Friday, November 04, 2005

Hitting the Wall

Boy, I'm really feeling it today. The exhaustion is finally catching up with me. I don't know why I thought that I could keep that many late nights and get away with it. I guess it comes with getting older. It's the little things that you start to notice. It's like, "hey, I can't stay up until 3:30 a.m. and still go to work!" My mother warned me that days like this were coming. But at the time, all I thought was, "that's SO many years down the road." Apparently, I'm starting to hit the intersection of life. I've noticed that I do get tired now. At the end of an exciting day, I look forward to my pajamas, a good book, and bed. I have more nostalgic moments now. Don't get me wrong. I've had them for a long time, but now those moments are coming closer and closer together. When I turned 30, I realized that my life was nothing like I'd pictured it would be when I was younger. I spent way too much time worrying about what hadn't been, instead of making the time I have now count. That's not to say that I haven't enjoyed my 30's at all. I'm a lot more comfortable in my own skin now, than I ever have been. I know what I want, and I'm not afraid to make it happen. Most of the crippling fears of early adulthood have vanished, leaving me at my most confident. Earlier this year, I promised myself that I was going to do my best to make the most of everything I did and the best of every situation. Because of this promise, the past 6-8 months have been some of the most fulfilling of my life. I've been able to reconnect with old friends, make a lot of new friends, and fill my life with wonderful opportunities. In a couple of months, I will officially hit my mid 30's. This coming birthday will not devastate me as 30 did. I'm ready to welcome my late 30's and early 40's. I'm looking forward to all of the opportunities that life has to offer. Casey and I were had a conversation with his aunt, Louanne, once. We were telling her how much we enjoyed the freedoms that our 30's had brought us. That's when she really let us in on much better news. She said, "if you think you're enjoying your 30's, just wait until you get into your 40's." I'll have to say, I'm looking a might forward to it. Hey, it certainly beats the alternative! Now, I'll just have to remember that tonight, when I'm trying to deny wearing my pj's at 7:30!!
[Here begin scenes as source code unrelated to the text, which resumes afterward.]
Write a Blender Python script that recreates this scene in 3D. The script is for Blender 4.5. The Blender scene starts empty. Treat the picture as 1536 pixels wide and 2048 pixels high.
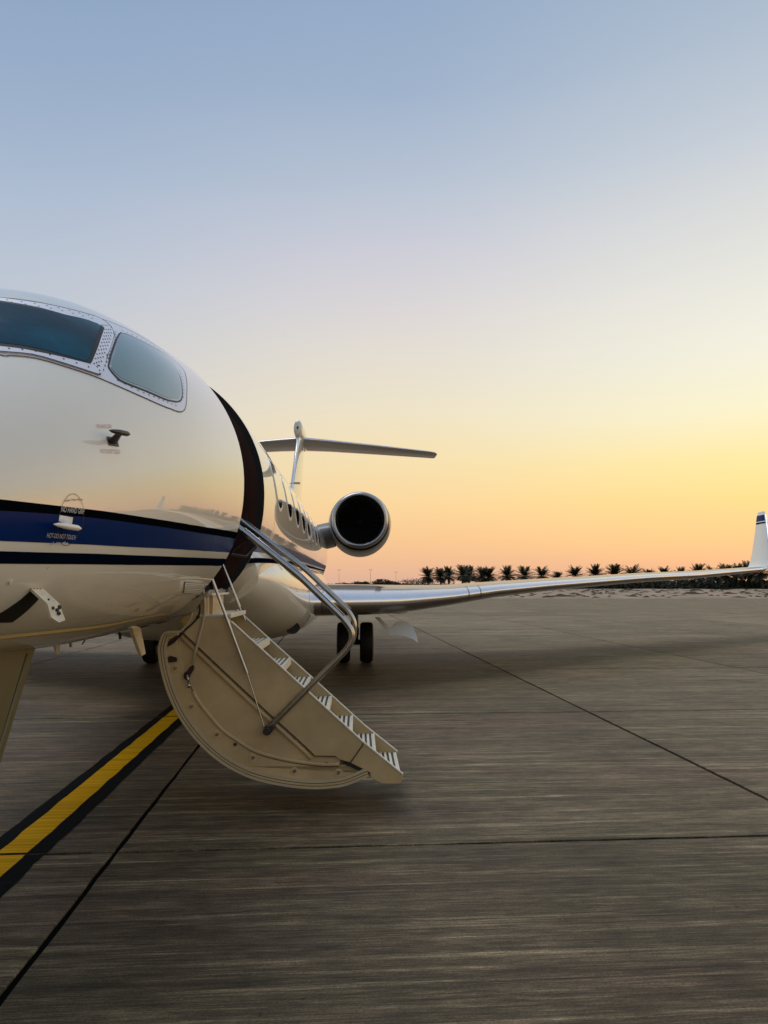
import bpy, bmesh, math, random
import numpy as np
from mathutils import Vector, Matrix, noise as mnoise
R = math.radians
random.seed(7); rng = np.random.default_rng(7)
C = bpy.context.scene.collection
scn = bpy.context.scene

# ------------------------------------------------------------------ camera
CAM_H = 1.77
cam = bpy.data.objects.new('camera', bpy.data.cameras.new('camera')); C.objects.link(cam)
cam.data.sensor_fit = 'VERTICAL'; cam.data.sensor_height = 36.0
cam.data.lens = 1540.0/2048.0*36.0
cam.data.clip_start = 0.05; cam.data.clip_end = 9000
cam.location = (0, 0, CAM_H)
cam.rotation_euler = (R(90+5.305), 0, R(-4.363))
scn.camera = cam

# ------------------------------------------------------------------ light
scn.view_settings.view_transform = 'Standard'; scn.view_settings.look = 'None'
scn.view_settings.exposure = 0.0; scn.view_settings.gamma = 1.0
scn.view_settings.use_curve_mapping = False
SUN_AZ, SUN_EL = R(62), R(2.0)      # azimuth measured from +Y towards +X

def lin(c):
    return tuple(((v/255)/12.92 if v/255 <= .04045 else ((v/255+.055)/1.055)**2.4) for v in c)

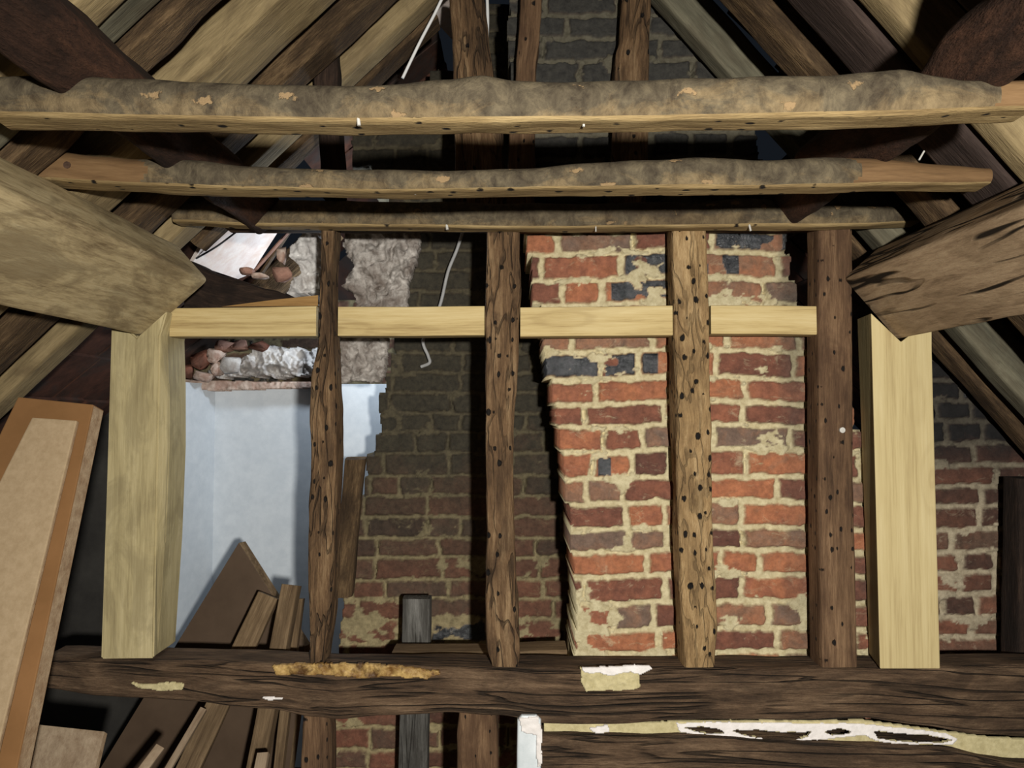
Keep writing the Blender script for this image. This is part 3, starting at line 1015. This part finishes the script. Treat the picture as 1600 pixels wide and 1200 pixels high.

"Life is not measured by the number of breaths we take, but by the moments that take our breath away."

I have had more than several of those this past week! Everyone have a great evening!

2 comments:

JuliaR said...

Good attitude. I haven’t minded getting older at all - I claim I am getting wiser each year too. When you consider that you’re going to get older whether you like it or not, you can fight it and make your life miserable or accept it and get on with life. You’ve made the right choice! (BTW I am 47 and loving it.)

The Mistress of the Dark said...

I wish I could say I felt the same. I doubt I'll ever be comfortable with my life. Between job issues and the general stupidity that I cause myself...well you know.